Nick Hardy, divisional director at fleet management specialist Ogilvie Fleet

"I'm pretty sure none of us wants to see £2 per litre but the way oil prices are rocketing I wouldn't like to say never. The £1.50 mark is much vaunted to be hit by the end of the summer.

"We are taking the matter seriously and its potential effect on the vehicle market in general features highly in our minds. A large impact on the resale value of the most and least economical vehicles would be inevitable and there's the possible impact on all resale values as consumers decide to reduce the number of vehicles they need.

There's also the potential reduction in the number of company cars as public transport becomes more efficient. On the plus side, environmentally, there would be a continued move to the most fuel-efficient vehicles. All of these scenarios would impact on our business and require changes in thinking and operations.

"We are investigating ways we can reduce our own vehicle operating costs. We have over 600 employees and hundreds of vehicles so our costs are escalating. While acknowledging the need to maintain motivational employee benefits, we're looking at ways we can reduce fuel costs, including training drivers to drive more economically, check tyre pressures more regularly, increasing journey efficiencies and car-share wherever possible. We recommend fleet managers do the same and ensure their vehicle choice lists include the cost of fuel (as well as NIC, taxation etc) in their calculations.

"We envisage the consultancy side of our business expanding to include help with searching for the cheapest fuel and improving driver awareness (and driving habits) to minimise fuel costs."

Roddy Graham, chairman of ICFM & commercial director of lease company Leasedrive Velo

"A £2 a litre cost of fuel at the pumps would have a significant impact on the business, both in terms of the high rise in overall motoring costs to us and our [Leasedrive Velo] clients. Such a dramatic increase would inevitably bring into sharp focus the fleet mix in all organisations.

"At the earliest opportunity, firms would divest themselves of cars emitting over 180g/km of CO2 from their general fleet due in principal to their higher VED rates and poorer fuel economy, not forgetting their more adverse impact on the environment. However, with such a high fuel cost, the latter factor would be a secondary consideration.

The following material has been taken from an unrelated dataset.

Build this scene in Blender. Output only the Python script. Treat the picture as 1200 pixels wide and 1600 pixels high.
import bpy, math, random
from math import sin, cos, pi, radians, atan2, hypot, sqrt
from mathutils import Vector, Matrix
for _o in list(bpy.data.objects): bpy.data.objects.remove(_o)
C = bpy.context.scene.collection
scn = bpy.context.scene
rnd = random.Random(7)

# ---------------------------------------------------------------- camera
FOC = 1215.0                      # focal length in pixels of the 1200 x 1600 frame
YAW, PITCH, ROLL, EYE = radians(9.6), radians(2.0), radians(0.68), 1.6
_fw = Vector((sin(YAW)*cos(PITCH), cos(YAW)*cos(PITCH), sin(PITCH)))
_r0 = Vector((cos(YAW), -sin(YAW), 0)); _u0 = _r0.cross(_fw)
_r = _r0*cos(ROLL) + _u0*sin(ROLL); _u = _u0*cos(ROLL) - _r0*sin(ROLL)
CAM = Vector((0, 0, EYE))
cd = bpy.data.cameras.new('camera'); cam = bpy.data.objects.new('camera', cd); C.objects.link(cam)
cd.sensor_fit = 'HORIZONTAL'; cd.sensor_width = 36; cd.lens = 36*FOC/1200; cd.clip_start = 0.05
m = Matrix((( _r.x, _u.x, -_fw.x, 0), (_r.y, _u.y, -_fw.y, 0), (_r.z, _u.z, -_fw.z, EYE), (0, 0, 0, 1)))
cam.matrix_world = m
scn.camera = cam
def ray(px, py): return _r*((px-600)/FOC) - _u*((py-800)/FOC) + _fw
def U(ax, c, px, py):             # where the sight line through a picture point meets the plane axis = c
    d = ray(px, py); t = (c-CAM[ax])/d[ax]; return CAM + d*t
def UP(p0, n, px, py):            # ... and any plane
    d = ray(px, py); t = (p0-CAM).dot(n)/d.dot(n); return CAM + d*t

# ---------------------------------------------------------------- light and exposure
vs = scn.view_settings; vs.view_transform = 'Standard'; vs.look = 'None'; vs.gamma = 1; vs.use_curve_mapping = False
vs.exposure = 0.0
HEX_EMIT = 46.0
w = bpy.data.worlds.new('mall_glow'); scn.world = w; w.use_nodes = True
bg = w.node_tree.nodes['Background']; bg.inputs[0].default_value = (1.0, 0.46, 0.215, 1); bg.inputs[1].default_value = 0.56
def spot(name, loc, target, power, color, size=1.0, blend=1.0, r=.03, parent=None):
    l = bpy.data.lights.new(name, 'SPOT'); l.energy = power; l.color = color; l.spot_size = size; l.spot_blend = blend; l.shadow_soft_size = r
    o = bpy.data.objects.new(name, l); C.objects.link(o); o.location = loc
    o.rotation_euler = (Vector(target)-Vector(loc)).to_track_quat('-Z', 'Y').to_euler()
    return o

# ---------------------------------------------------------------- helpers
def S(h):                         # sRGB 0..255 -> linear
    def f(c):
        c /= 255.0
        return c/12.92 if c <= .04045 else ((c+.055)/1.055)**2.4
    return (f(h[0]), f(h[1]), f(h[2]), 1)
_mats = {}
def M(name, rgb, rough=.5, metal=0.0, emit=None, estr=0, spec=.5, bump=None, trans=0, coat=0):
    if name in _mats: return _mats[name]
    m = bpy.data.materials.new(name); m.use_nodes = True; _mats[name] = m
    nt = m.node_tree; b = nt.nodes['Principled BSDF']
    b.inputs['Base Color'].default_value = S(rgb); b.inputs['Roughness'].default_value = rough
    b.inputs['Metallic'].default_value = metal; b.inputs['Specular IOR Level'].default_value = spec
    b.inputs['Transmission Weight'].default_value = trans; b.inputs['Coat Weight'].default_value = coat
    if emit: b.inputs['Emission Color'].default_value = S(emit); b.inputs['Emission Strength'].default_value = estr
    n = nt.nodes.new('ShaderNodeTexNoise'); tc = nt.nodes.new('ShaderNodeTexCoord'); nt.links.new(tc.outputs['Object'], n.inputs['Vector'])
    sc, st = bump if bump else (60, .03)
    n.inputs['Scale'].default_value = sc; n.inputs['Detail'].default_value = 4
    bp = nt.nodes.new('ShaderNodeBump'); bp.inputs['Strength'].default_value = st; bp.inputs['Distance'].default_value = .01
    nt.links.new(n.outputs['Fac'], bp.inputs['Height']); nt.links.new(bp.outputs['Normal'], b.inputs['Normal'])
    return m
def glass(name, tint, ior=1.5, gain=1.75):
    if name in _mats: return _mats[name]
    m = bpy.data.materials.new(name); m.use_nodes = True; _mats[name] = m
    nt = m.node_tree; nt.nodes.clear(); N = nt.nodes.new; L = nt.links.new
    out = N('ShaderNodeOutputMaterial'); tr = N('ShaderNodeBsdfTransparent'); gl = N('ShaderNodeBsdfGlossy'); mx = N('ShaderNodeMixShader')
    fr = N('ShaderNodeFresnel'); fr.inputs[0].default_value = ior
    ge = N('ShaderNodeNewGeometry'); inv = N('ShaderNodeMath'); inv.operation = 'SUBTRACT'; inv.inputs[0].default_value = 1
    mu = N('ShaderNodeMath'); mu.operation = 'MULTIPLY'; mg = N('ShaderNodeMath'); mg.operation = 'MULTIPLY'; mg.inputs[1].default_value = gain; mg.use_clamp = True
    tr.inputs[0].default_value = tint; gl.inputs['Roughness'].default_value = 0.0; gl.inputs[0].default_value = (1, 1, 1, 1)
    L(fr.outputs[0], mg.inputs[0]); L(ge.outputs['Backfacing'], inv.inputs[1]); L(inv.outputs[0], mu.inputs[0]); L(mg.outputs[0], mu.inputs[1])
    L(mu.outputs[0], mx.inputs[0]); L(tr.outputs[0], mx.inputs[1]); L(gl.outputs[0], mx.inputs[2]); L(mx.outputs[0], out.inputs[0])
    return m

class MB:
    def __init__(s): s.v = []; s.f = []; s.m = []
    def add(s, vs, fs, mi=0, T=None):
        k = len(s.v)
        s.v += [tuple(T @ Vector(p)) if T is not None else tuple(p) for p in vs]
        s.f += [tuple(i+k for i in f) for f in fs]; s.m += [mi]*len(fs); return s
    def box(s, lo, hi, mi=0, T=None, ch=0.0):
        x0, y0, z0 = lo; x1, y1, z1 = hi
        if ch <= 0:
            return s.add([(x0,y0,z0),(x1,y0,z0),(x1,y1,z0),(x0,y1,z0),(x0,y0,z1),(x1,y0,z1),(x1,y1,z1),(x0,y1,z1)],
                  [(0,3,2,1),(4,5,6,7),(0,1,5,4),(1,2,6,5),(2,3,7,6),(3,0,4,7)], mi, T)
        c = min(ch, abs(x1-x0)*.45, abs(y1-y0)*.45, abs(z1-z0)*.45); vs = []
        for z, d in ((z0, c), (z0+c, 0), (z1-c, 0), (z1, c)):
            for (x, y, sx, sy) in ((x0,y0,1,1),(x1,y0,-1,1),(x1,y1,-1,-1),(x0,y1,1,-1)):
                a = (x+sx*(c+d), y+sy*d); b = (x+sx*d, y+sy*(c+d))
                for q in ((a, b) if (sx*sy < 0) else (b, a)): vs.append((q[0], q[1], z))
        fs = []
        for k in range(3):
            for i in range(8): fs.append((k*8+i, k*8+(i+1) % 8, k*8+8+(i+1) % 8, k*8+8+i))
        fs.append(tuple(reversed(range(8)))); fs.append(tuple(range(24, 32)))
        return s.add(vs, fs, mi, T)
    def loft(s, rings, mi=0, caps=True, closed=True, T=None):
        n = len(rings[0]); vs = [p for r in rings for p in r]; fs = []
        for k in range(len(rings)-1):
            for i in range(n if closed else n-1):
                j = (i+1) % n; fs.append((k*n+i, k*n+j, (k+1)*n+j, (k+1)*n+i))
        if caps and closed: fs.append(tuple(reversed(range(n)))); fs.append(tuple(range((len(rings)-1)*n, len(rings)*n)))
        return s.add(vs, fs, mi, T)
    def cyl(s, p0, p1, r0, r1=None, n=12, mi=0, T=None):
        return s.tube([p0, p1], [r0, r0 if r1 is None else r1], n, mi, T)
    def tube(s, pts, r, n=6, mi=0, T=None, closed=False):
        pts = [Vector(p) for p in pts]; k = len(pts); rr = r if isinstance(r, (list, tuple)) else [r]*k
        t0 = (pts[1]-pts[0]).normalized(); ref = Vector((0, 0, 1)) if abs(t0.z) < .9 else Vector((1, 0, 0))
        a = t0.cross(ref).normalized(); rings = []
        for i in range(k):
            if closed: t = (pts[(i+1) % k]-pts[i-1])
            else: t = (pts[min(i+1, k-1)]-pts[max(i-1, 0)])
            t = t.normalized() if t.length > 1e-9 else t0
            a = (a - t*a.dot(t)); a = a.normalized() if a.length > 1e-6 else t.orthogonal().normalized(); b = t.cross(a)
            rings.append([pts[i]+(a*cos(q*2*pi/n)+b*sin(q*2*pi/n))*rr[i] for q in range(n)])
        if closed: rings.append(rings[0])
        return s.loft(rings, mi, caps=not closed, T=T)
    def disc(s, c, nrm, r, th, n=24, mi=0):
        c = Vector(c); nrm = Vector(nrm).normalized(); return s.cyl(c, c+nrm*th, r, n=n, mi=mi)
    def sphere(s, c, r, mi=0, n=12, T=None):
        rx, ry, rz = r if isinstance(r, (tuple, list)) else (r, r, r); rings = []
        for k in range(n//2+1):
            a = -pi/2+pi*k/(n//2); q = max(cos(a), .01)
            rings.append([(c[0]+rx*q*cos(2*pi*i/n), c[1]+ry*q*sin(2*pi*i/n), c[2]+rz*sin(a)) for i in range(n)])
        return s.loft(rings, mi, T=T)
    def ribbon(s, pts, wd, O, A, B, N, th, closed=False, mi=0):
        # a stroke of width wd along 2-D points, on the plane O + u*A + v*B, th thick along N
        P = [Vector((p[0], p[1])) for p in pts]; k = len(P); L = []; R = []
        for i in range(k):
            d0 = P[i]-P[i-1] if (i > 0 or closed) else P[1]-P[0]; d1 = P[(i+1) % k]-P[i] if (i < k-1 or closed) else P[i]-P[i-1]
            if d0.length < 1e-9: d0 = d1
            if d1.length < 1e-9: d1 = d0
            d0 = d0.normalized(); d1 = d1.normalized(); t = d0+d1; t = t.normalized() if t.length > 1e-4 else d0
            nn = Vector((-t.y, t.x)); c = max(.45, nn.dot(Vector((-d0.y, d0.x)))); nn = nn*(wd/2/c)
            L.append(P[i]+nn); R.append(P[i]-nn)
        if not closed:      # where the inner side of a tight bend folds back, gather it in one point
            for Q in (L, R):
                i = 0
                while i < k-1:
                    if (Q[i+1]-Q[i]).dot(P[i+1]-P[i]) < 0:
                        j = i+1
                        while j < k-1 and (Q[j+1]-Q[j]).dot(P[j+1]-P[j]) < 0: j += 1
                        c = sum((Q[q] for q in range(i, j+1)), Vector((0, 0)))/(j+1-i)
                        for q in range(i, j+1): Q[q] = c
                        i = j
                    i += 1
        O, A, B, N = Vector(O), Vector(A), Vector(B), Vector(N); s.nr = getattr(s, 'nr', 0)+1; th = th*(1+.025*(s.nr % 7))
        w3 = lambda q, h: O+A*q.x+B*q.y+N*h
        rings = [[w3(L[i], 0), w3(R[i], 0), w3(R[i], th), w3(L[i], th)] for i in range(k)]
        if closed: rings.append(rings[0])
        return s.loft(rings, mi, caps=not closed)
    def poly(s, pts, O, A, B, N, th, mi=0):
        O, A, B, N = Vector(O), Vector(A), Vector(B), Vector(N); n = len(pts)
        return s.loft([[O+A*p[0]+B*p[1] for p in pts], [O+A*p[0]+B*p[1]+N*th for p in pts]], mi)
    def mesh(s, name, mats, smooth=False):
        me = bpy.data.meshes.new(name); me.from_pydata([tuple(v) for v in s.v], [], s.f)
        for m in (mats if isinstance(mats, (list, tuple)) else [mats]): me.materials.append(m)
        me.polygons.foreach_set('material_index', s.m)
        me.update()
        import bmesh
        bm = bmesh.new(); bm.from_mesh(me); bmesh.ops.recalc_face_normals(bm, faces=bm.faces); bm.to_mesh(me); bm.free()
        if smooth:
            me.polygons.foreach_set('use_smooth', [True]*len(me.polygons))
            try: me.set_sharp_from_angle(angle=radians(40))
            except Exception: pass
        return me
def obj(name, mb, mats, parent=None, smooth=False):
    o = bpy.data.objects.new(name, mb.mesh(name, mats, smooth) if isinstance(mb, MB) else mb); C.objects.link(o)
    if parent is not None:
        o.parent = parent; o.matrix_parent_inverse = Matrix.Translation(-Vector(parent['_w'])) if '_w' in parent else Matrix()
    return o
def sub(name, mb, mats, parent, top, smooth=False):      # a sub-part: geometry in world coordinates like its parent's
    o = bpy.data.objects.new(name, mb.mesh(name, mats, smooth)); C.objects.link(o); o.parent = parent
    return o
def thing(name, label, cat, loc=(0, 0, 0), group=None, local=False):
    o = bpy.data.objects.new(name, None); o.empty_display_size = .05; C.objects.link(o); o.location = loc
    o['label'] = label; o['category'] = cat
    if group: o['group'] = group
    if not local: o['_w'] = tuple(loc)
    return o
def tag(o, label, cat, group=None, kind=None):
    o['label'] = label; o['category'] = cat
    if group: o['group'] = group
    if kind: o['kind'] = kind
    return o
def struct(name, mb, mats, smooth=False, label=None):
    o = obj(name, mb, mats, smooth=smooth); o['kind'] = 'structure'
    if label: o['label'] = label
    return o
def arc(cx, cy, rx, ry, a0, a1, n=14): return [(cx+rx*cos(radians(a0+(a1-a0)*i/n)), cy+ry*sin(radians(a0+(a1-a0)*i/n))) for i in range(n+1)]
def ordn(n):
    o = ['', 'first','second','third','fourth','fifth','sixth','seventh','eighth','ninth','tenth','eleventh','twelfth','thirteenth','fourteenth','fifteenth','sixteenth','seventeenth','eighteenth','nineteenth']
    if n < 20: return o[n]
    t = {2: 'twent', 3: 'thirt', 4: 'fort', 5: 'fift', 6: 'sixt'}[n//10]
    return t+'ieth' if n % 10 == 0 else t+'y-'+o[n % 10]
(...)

"Vehicles with better fuel economy and lower CO2 emissions will consequently command better RVs in the future while the poor performers in terms of fuel economy will see their RVs drop. In the case of vehicles emitting over 225g/km, I would expect to see significant falls in depreciation due to their higher operating costs. The more fuel goes up, the more popular the most economical cars are going to be.

"Green will mean lean in the future, both in terms of fuel efficiency and cost of operation."

Carl Griffiths, fleet manager at engineering business YM Tools

"As an engineering business (a medium-size firm employing 60 staff) with a fleet of vans for service engineers plus sales guys in diesel Vauxhall Vectras, our costs are escalating and we are struggling to keep up.

"We run smallish diesel vans as most of our service men use them as mobile toolboxes. Last year we switched to diesel Corsas and are getting great fuel economy; some have clocked up 60,000 miles and we get 50 to 60mpg but still or fuel bill is going through the roof.

"We aim to pass the costs on and make our service rates more expensive, increasing industry-wide costs; we would have no alternative as our margins can not stand any more pressure."